Makkelijker omgaan met moeilijke mensen
Weg met die frustratie!
Het kan erg lastig zijn om met ‘moeilijke’ mensen om te gaan. Met onderstaande stappen leer je hier beter mee omgaan. En dat kan je leven zeker veraangenamen.
Stap 1. Schrijf op wat je ergert aan iemand
Pak een stuk papier of een schriftje en schrijf op wat jou nou precies zo ergert aan de betreffende persoon. Schrijf in volledige zinnen en zo uitgebreid mogelijk op wat je voelt. Bijvoorbeeld: “Chantal kraakt me altijd af. Ze waardeert me niet!” of “Erik ruimt nooit op. Hij maakt overal een zooitje van. Hij is zo lui!” Niemand anders zal dit lezen, dus hoe eerlijker je bent, hoe beter deze oefening zal helpen.
Stap 2. Is het waar?
Bekijk wat je hebt opgeschreven. En vraag je bij elke zin af of het echt zo is. Dus: bij de zin “Erik ruimt nooit op”, stel jezelf de vraag: “Is dit waar?” Bekijk wat er bij je opkomt.
Stap 3. Ben je er absoluut zeker van dat dit waar is?
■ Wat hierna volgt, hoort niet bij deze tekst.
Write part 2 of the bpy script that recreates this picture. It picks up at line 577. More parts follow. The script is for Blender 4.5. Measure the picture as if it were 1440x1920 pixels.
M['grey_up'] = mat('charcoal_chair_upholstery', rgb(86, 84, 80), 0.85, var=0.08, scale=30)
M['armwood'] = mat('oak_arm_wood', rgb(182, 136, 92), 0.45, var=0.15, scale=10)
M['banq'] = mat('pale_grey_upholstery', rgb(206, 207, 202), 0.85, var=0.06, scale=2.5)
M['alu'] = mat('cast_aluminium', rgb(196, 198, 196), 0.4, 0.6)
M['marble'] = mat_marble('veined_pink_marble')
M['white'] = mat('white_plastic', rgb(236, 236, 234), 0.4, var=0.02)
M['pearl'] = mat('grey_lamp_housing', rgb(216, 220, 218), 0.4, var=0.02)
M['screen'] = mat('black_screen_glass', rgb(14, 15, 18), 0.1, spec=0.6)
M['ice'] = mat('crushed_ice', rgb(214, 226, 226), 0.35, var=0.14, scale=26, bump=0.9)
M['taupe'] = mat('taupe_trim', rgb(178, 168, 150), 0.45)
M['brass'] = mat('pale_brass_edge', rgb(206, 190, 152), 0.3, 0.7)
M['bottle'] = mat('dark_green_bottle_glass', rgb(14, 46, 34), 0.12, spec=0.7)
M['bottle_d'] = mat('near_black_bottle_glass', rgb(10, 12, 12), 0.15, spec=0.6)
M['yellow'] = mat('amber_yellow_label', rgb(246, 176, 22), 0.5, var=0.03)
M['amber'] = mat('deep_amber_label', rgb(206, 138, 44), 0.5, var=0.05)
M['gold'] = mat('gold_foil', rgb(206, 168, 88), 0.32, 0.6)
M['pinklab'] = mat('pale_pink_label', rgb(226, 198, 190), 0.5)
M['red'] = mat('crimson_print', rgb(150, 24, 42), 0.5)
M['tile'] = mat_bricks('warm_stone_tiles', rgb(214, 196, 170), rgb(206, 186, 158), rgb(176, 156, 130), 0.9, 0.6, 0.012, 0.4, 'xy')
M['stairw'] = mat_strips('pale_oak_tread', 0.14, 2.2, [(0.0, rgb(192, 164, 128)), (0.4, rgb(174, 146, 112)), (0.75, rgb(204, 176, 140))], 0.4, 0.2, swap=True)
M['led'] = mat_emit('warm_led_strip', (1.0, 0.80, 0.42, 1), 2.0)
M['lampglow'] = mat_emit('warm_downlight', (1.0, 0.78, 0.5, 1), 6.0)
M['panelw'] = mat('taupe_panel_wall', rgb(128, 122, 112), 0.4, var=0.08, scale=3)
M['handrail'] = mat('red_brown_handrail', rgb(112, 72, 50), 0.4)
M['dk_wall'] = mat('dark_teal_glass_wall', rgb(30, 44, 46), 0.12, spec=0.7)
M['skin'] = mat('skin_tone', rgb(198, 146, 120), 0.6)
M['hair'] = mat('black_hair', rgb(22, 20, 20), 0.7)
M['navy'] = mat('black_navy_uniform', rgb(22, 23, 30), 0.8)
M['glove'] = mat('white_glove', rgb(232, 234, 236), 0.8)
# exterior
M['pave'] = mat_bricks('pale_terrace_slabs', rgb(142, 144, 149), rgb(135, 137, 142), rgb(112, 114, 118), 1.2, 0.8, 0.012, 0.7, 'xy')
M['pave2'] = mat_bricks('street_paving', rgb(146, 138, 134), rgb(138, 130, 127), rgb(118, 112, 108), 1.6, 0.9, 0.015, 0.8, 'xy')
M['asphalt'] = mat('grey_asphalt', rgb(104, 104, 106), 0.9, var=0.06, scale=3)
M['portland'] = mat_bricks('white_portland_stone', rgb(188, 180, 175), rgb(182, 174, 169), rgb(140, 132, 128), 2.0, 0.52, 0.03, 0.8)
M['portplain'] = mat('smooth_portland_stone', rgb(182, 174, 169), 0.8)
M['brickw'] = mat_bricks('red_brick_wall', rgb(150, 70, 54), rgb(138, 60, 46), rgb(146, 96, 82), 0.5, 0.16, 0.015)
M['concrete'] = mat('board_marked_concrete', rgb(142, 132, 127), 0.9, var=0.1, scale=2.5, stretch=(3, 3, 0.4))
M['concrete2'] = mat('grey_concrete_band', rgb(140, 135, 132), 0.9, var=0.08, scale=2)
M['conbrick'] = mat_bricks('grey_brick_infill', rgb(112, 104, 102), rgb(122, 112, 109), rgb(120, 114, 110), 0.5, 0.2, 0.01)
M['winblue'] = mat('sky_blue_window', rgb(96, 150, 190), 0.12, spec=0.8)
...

Als je zwaar geïrriteerd bent, is de kans groot dat je bij de vorige vraag “Ja” hebt geantwoord. Indien dat zo is, vraag jezelf dan: “Kan ik er absoluut zeker van zijn dat het waar is?” Het is heel belangrijk dat je honderd procent zeker bent van wat je beweert. Ruimt Erik nooit op? Heeft hij nog nooit in zijn leven opgeruimd? Echt niets? En hoe kan je dat weten? Houd je Erik 24 uur per dag in de gaten? Waarschijnlijk niet. Dus het antwoord op de vraag is eigenlijk “Nee”, omdat je er niet honderd procent zeker kan van zijn. Misschien ruimt hij soms wel op, op momenten dat jij het niet ziet.
Stap 4. Herken jouw reactie
Denk aan de originele gedachte: “Erik ruimt nooit op.” Ergerniswekkend! Hoe reageer je wanneer die gedachte bij je opkomt? Voel je woede, frustratie, irritatie, iets anders? Herken het, en breng het onder woorden.
Stap 5. Wie of wat zou je zijn zonder die gedachte?”
Hoe zou je door het leven gaan als je de gedachte “Erik ruimt nooit op” niet zou hebben. Nooit. Hoe zou je je dan voelen? Rustiger? Hoe zou je je voelen in de buurt van Erik, als je die gedachte niet zou hebben? Zou je vriendelijker zijn, en in staat om zijn aanwezigheid te waarderen, in plaats van te focussen op dat hij niet heeft opgeruimd? Wellicht kan je hier “ja” op antwoorden. Deze vragen laten je zien dat je deze persoon alleen maar ‘moeilijk’ vindt, door de gedachten die je erover hebt. Het gaat niet om wat Erik echt doet, het zijn jouw gedachten over hem die jouw frustratie voeden.
Stap 6. Kan je een reden zien om de gedachte te laten vallen?
Aangezien de gedachte de negatieve gevoelens veroorzaakt, kan je dan een reden vinden om deze gedachte niet meer te hebben? Realiseer je dat je een gedachte niet zomaar kan uitwissen. Je kunt niet voorkomen dat je iets denkt. Maar als je erkent dat deze gedachte onnodig is en je ziet wat ermee samenhangt, kan de gedachte misschien vanzelf weggaan.
Stap 7. Draai de stelling om
Na deze stappen is het tijd om de stelling om te draaien. Vervang de naam van de persoon door “ik”. Laat de stelling dus over jezelf gaan. Dus in plaats van “Erik ruimt nooit op”, schrijf je op: “Ik ruim nooit op.” Denk hierover na. Is dit even waar of misschien meer waar dan de originele stelling? Dit kan tot verrassende ontdekkingen leiden! Neem de tijd om dit te doen en onderzoek jezelf. Werk de vragen in volgorde af om het meest positieve effect te verkrijgen. Echt, het werkt!